В эти дни двинута немного маленькая «Любовь и вражда», почти кончено «Первое письмо И<ногороднего> п<одписчика>» о поэзии в стихах и прозе, с разбором «Вильет». За «Вильет» пойдет scenes de la Boheme[680], а потом уже и не знаю что[681]. Немножко выезжал, видел милого <...> Трефорта, в среду обедал у Обольяниновой, где видел Рейцову с двумя немками падчерицами (из них одна за бар. Будбергом), Льва Николаевича, Бибикову и Н. А. Блок с его довольно миленькой женой. Получил несколько приглашений в гости, между прочим от Маслова на 26-е, но когда поеду на большие выезды — не знаю: боюсь длинных дорог и головной боли, которой зародыш, кажется, в воздержании моем. Действительно, в деревне мужики могут поставить мне монумент: не трогал я и не трогаю их жен и дочерей, отчасти из принципа, отчасти по отсутствию искушения, сверх того, в нашем патриархальном уголку такие дела трудно совершать; пример тому Маслов, не стесненный обязанностью помещика. Вчера обедал, у нас Н. А. Блок, а сегодни Бибикова. Письма и газеты приходят из Петербурга с исправностью, английские газеты тоже. Непир близко Кронштата, но из всего доселе случившегося можно убедиться, что против гранита никакой флот ничего не сделает. — Стал работать поумереннее и купаться, что, кажется, приносит пользу, однако, вчера и третьего дни посетила меня давно не бывалая скорбутическая[682] опухоль десен. Затем все обстоит благополучно, dans le meilleur des mondes possibles[683].

Среда, 30 июня.

Вместо описания того, что я эти дни делал, лучше будет припомнить вещи, прочитанные и читаемые мною с приезда в деревню. Их довольно, и я могу сказать по справедливости, что заглаживаю прошлую праздность всеми мерами. И мешают мне мало, вообще, я пишу и читаю в день часов до 7, средним числом. Глаза поуспокоились, из привычки или вследствие купанья.

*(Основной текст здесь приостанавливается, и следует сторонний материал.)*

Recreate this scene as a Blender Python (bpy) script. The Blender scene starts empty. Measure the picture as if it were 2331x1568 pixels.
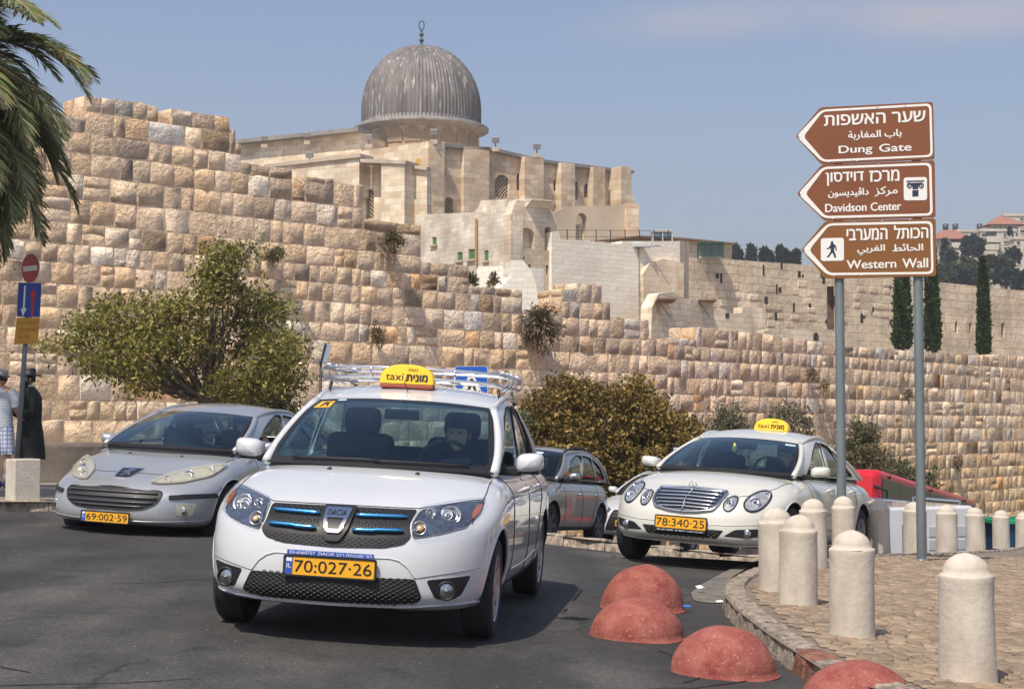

Итак, начнем с 1) История английской литературы, подаренная мне Шо[684], очень полезна и даже занимательна, особенно первая ее половина. Она пространна и оттого не суха, для справок неоцененна, имеет множество выписок и заметок в британском вкусе, снисходительно пропущенных доброй цензурой 40-х годов. Во второй части мало для меня нового, mais tout l'ouvrage est un fil solide pour mon propre chapel et[685].

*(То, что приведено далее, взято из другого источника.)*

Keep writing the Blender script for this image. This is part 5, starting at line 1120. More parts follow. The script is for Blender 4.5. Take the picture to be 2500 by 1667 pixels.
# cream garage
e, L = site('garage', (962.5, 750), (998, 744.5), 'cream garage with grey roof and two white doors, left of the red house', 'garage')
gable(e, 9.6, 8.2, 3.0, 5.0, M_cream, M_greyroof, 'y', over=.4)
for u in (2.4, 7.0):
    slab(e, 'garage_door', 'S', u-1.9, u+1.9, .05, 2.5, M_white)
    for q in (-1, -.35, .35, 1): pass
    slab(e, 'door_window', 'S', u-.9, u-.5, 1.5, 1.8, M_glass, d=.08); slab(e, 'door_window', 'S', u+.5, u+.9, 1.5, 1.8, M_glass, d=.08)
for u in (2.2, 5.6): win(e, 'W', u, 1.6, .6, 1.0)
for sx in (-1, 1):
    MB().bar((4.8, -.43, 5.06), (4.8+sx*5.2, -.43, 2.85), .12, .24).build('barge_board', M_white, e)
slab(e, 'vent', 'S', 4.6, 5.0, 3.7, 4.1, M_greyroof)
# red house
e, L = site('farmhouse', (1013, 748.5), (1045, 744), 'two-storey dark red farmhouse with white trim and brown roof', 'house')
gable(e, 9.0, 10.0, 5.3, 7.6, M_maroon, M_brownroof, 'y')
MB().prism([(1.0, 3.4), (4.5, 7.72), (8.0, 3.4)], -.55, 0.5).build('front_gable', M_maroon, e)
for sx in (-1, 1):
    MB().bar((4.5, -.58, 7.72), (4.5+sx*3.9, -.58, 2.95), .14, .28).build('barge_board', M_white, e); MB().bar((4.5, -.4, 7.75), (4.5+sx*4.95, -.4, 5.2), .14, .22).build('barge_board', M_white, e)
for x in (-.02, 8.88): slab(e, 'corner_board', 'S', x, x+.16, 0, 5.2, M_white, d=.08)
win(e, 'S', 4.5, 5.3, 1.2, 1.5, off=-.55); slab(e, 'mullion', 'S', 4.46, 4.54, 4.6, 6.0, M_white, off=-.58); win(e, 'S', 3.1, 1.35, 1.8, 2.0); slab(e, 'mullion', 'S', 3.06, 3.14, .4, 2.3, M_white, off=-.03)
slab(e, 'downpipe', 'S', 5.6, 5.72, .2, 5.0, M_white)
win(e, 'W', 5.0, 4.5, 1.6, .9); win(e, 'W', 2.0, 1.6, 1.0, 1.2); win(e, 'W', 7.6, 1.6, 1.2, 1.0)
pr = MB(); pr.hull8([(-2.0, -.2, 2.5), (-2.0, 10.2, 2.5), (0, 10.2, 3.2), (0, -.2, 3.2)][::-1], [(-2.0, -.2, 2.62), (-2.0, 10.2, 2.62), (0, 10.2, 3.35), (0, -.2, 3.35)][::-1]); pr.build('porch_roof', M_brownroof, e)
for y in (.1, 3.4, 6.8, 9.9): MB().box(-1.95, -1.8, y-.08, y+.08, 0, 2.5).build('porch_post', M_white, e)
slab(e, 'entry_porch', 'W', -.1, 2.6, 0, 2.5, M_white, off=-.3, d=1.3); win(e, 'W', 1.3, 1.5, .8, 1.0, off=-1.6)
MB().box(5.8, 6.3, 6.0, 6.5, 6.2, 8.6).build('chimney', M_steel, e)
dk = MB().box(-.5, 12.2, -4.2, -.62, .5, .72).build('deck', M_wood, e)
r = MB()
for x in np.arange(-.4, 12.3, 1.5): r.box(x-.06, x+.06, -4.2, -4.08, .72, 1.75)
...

2) «Le livre posthume» par M. du Camp[686][687], прочитана не вполне, по обилию философски-сентиментальной ерунды. Это arcadie[688] Рене и Обермана[689], однако, имеющее в себе несколько умных мыслей и хороших описаний. Идея о переселении душ смешна, но то, что говорится о труде и праздности, в наш век стоит внимания. Тут тронута струна довольно новая. Вообще, «Revue de Paris» и «Revue contemporaine», которые я теперь перечитываю, отчасти помирили меня с новой франц<узской> журналистикой.